Daily Archives: August 4, 2019

3.5 Memories – The Dragon Girlfriend

Time to time I’ll talk about things in Dungeons and Dragons 3.5 about the fairness or brokenness of various things like I’m some kind of specialist scientist with a really niche interest and people around me are reasonably familiar with what I’m talking about but don’t actually understand the magnitude of what I’m talking about. It is, I imagine, the kind of blank look that civic engineers get when they start describing ‘tolerances’ to city planners, or a nuclear physicist trying to explain control rods to a Wendy’s drive-through, just with stakes that are infinitely lower.

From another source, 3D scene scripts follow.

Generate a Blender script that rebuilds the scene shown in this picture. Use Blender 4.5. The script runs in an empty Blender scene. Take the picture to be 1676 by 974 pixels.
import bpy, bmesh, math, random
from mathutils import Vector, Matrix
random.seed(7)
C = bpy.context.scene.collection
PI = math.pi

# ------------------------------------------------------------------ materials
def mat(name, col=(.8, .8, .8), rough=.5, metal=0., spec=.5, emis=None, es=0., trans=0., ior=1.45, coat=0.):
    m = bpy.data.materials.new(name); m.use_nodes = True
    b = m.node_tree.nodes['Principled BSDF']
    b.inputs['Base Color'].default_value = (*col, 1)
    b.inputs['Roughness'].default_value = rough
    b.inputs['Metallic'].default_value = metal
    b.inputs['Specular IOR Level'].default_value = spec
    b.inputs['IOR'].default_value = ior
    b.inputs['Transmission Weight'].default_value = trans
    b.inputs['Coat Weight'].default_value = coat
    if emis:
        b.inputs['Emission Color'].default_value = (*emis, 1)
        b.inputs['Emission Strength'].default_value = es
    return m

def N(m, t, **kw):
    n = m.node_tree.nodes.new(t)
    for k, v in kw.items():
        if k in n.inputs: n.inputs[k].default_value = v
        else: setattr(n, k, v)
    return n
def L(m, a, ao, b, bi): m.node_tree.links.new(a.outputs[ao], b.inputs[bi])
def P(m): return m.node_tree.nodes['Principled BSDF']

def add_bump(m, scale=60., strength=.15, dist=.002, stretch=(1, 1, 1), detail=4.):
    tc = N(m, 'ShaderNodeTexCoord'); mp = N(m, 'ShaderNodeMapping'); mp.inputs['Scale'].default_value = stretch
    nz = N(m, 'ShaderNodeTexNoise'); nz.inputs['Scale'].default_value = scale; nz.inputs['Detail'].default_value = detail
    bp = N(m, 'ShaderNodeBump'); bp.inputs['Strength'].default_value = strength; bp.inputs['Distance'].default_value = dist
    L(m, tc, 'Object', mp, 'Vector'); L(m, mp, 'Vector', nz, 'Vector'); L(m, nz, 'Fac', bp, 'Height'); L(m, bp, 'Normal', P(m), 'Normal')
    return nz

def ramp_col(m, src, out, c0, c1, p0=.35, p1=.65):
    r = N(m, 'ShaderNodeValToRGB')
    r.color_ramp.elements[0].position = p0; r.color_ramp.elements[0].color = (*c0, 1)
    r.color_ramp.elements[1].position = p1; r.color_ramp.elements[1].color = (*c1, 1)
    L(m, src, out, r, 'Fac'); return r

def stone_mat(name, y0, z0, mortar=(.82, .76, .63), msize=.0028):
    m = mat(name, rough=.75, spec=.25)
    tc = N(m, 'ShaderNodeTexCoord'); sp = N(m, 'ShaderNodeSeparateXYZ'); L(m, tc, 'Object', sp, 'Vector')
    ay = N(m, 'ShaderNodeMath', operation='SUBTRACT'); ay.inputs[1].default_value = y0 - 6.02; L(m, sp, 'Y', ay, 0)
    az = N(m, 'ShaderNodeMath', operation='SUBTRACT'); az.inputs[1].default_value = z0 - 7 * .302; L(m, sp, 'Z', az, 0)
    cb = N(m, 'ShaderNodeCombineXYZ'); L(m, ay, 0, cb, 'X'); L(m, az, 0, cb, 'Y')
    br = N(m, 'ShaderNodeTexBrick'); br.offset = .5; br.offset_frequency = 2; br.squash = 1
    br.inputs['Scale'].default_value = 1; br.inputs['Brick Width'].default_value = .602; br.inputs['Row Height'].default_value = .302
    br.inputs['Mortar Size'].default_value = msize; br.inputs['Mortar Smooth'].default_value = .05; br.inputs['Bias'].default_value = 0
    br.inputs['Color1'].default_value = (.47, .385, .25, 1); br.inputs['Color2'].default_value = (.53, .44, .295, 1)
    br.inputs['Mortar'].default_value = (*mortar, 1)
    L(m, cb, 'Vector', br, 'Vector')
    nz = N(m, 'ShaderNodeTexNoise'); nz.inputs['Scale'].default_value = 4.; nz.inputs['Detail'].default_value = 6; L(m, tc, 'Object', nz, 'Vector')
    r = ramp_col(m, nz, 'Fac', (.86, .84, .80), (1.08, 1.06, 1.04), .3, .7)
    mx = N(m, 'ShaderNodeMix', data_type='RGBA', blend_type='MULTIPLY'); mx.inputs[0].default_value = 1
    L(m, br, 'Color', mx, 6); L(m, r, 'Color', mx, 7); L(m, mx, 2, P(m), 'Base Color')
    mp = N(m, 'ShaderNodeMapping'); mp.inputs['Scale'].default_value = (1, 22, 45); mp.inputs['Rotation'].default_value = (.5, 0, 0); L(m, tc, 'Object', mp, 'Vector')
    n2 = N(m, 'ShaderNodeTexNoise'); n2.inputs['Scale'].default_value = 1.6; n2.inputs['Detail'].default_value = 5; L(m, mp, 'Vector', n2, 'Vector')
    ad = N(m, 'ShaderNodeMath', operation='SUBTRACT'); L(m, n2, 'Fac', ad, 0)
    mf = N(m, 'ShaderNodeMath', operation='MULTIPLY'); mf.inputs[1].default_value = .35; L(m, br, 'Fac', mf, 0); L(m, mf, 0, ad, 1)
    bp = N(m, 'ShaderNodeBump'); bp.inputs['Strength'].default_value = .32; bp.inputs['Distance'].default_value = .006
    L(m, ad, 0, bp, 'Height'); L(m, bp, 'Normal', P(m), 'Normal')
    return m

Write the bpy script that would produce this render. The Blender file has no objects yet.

Here’s a thing, then, that’s just there, in the rules, and it’s really powerful and it’s silly and it’s invisible. It’s invisible because it relies on a dice roll and the game rules work at it, and the rules as written just seem to stop, like someone didn’t consider that anyone might actually use this ability.

Clerics could get domains. These were things that’d make your character feel more different, more distinct from anyone else. Hypothetically, this meant that a cleric of Time and Elf would look different to a cleric of Fire and Law, except what usually that meant is you got a lot of clerics of Luck and Time and Elf and Glory, and if the player was just a well-meaning scrub attracted to some good looking keywords, maybe even Strength.

Anyway, mixed in amongst this there were the innocuous-seeming Fire, Water, Earth and Air domaints, which gave you the ability to, as in th example of the Water Domain: Turn or destroy fire creatures as a good cleric turns undead. Rebuke, command, or bolster water creatures as an evil cleric rebukes undead. And that sentence sat in the player’s handbook like a god damn rat trap.

Because what does that mean? What does a ‘water’ creature mean. Well, a water creature is any creature with the water subtype. Which obviously means things like a water elemental, and that’s not such a big deal, right? Those creatures tended to be kinda basic; single special ability, a bunch of immunities that won’t protect them from much, but they would come along and maybe a cleric could have a fun time with their new pet. No problem, right?

Here’s the thing: The rules don’t put a duration on controlling undead. Controlled undead, in all the situations you see them, operate at the order of their controller, but act on their own initiatives. And that’s something you have to dig for: A player character with controlled undead will generally be allowed to boss them around freely because 3.5 was not a place that had a good handle on what we call ‘an action economy.’ Okay, so a Commanded elemental creature is great because it’s free actions, right? That’s a problem right there.

The other thing is, though, ‘water’ type creatures aren’t just ‘things made of water.’ It’s a whole galaxy of critters that have the Water subtype. And that means that suddenly the entire Monster manual opens up, and it doesn’t specify nonintelligent water creatures and that takes, if you start from the top down, into the home of the dragons.

Yes.

Two dragons – Black and Bronze – are ‘water’ creatures.

You get a lot of bang for your buck out of a dragon. A level 5 cleric can command, with a reasonably good roll, 9 hit dice of Dragon, or a Medium Bronze dragon, which has six attacks at +11, an AC of 18, 76 hit points and a breath weapon. A level 8 cleric with a pair of baby bronze dragons flapping around them would be a cute thing to see, and in terms of sheer bulk you can put on the battlefield, it’s pretty stunning – a level 8 cleric is looking at having something like 45 HP, and those dragons would have the same, so this one class feature with a good roll can triple the amount of meat you put on the table.

What’s more, this is without any weird stuff. This isn’t pushing the limits on what your domain can do. This isn’t using magical items to improve your turning (and you absolutely can) or feats to improve your turning (and you absolutely can) and this is without involving the other types of elemental domain (and red dragons have the fire subtype), or even taking both and getting to command your hit dice + 4 of water creatures and your hit dice +4 of fire creatures!

Did I ever see anyone do this? No.

Nobody bothered. I mean, clerics were broken enough without it.

You could ignore a class feature that let you control dragons because… eh.

You had better stuff to do with your time.

I always wanted to give it a shot, and make a character who used it to have a water dragon girlfriend that followed them around? But any DM would look at it, despite the way the rules said it worked, assume it didn’t really do that, and then the whole idea got vetoed. Which really, it should.

And this is just one feature of one domain from one class that’s so broken it can ignore this.